LettersOPINION

Are the Education Authorities Failing to Protect Our Children?

We read again of another teacher who has preyed on children sexually. He was known to have abused children in the past and the education department’s action had been to transfer the teacher to another school where he did it again. It appears that the abuse of children in schools is often ‘covered up’, both in mainstream education and in tahfiz schools.

We should not treat this like an isolated incident and just ‘continue the same’. Sexual abuse of children by teachers is not uncommon. I have personally been approached by a number of teachers who have been concerned about a colleague who may be sexually abusing students. Most times they are reluctant to come forward or offer us concrete details for fear of action against them by the PPD (district education officer). I would conservatively say that more than 15-20 such situations are currently known to HMs, PPDs or religious school authorities, but not adequately acted on. In the past the Education Ministry has revealed 15 such cases over a 5-year period.

Most times when it comes to light the response of the education authorities is to transfer the person and offer monitoring and counselling. It is unlikely that such individuals can change easily and should not be trusted with children. Headmasters, the PPDs and the Education Ministry should not expect the problem to just ‘go away’. We may be putting more children in harm’s way.

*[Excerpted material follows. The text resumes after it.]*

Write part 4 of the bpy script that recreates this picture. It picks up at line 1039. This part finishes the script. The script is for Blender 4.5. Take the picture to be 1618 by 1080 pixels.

These teachers often appear to be the ‘nicest’. They offer to do more for children; teachers that offer to take children for outings, extra classes, etc. Parents are led into believing they are good teachers. I recognise that suggesting this will damage the really supportive teachers, but we need to recognise the reality of what is happening (grooming).

Legislation to protect children, including school students, has been in place since 1991. Initially as the Child Protection Act 1991 and then as the Child Act 2001 (revised 2018). We however seem to fail to use it. The Child Act 2001 (revised 2018) clearly states in section 29 the duty of child care provider: “If a child care provider believes on reasonable grounds that a child is physically or emotionally injured as a result of being ill-treated, neglected, abandoned or exposed, or is sexually abused, he shall immediately inform a Social Welfare Officer.” This should apply to all teachers whether in mainstream, private, international or religious schools. Teachers may want to claim that they are not ‘child care providers’ but the Child Act defines this clearly as “a person who looks after one or more children for valuable consideration for any period of time”.

Section 29 goes on to say that “Any child care provider who fails to comply commits an offence and shall on conviction be liable to a fine not exceeding five thousand ringgit or to imprisonment for a term not exceeding two years or to both”. It is important to ask if the Child Act is actually used to protect children in Malaysia and whether our education authorities, mainstream and religious, are failing children?

We need a supportive system that encourages the protection of children, enables the reporting of suspicious behaviour and clear action when children or staff report abuse. This means not keeping it confined to the education department but involving Welfare, Health and Police.

Finally all education facilities must have mandatory safety rules on working with children in all settings. These include:

  1. The ‘two adult rule’ – No adult should work with children on a one-on-one basis. It does not matter whether it is male to male or female to female, all work with children must have chaperones.
    Institute chaperoned contact time with all children in all environments in school or extra-curricular activities.
  2. ‘Open door’ policy – All counselling and small group activities should have an ‘open door policy’. This means that there is a ‘window’ in the door or a side window through which others can see what is occurring.

Please let’s be found committed to ensuring the best interests of our children and not be protecting the offenders.